管轄法務局に問い合わせたところ、旧姓となっている不動産も含め全て「山田花子持分全部移転」でよいとの回答でした。ただし、登記記録上は旧姓の不動産については「田中花子持分全部移転」になるとのことで、実際にそのように登記されました。法務局のシステム上、登記名義人と異なる名前を記載することができないそうです。

数次相続の中間省略登記

相続図例2

実際に経験したちょっとややこしい相続です。

 

Aは夫婦BCを養子にしていました。BC間には子Dがいました。CはAよりも先に亡くなり、BはAが亡くなった後に亡くなりました。

 

Aは不動産を所有していました。結論から言うとDが相続することになるのですが、この相続登記はどのように申請すべきでしょうか。

 

このケースはAの後にBが亡くなっているので、2回相続が発生しています。
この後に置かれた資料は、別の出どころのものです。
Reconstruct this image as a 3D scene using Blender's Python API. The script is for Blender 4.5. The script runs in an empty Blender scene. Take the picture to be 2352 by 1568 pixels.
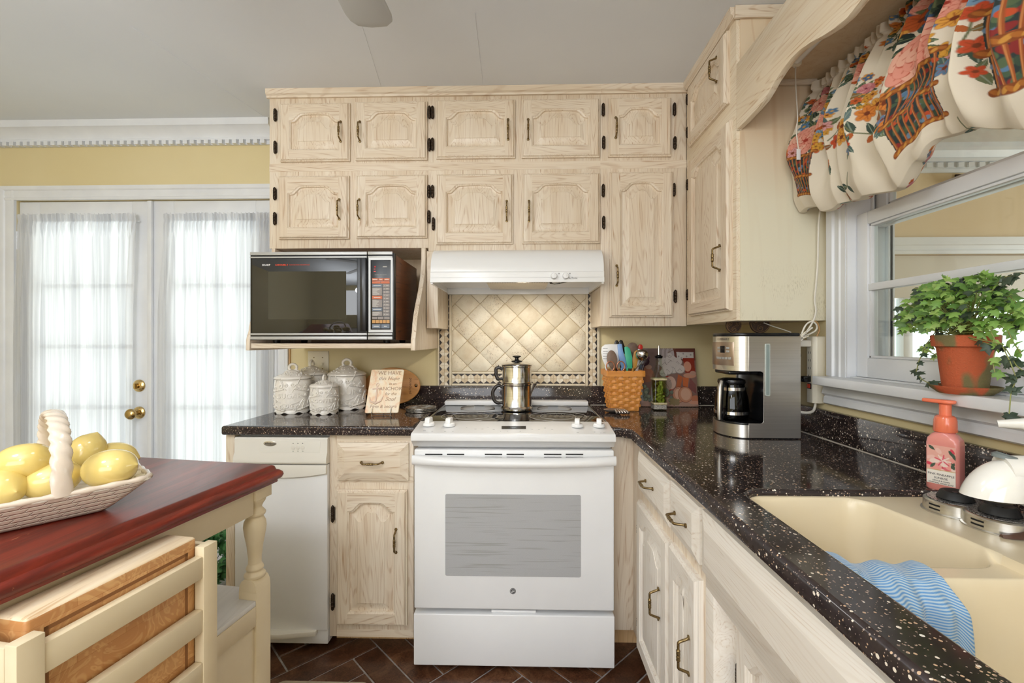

数次相続の場合、中間の相続が単独相続ならば中間の相続登記を省略して登記上の所有者から直接最終的な相続人へ所有権移転登記をすることができます。本来2回相続登記すべき所を1回で済ませられるので、登録免許税等の費用面でもメリットがあります。

 

では今回の件は中間省略可能でしょうか。CはAよりも先に亡くなっていますので、Aの相続人はB1人のようにも思えます。1人ならば単独相続ということなので中間省略ができます。しかし、実はDがCを代襲して相続人になるので、Aの相続人はB、Dの2人であり、結論として中間省略はできません。

 

原則通り、A死亡によりB2分の1、D2分の1の割合で相続した登記と、B死亡によりBの持分2分の1をDが相続した登記を分けて申請する必要があります。結果としてDは所有権全てを取得することになります。

 

なお、AとCの養子縁組よりも前にDが生まれている場合は、Aの相続においてDは代襲相続人になりません。この場合は中間の相続人がBのみとなるので、中間省略が可能です。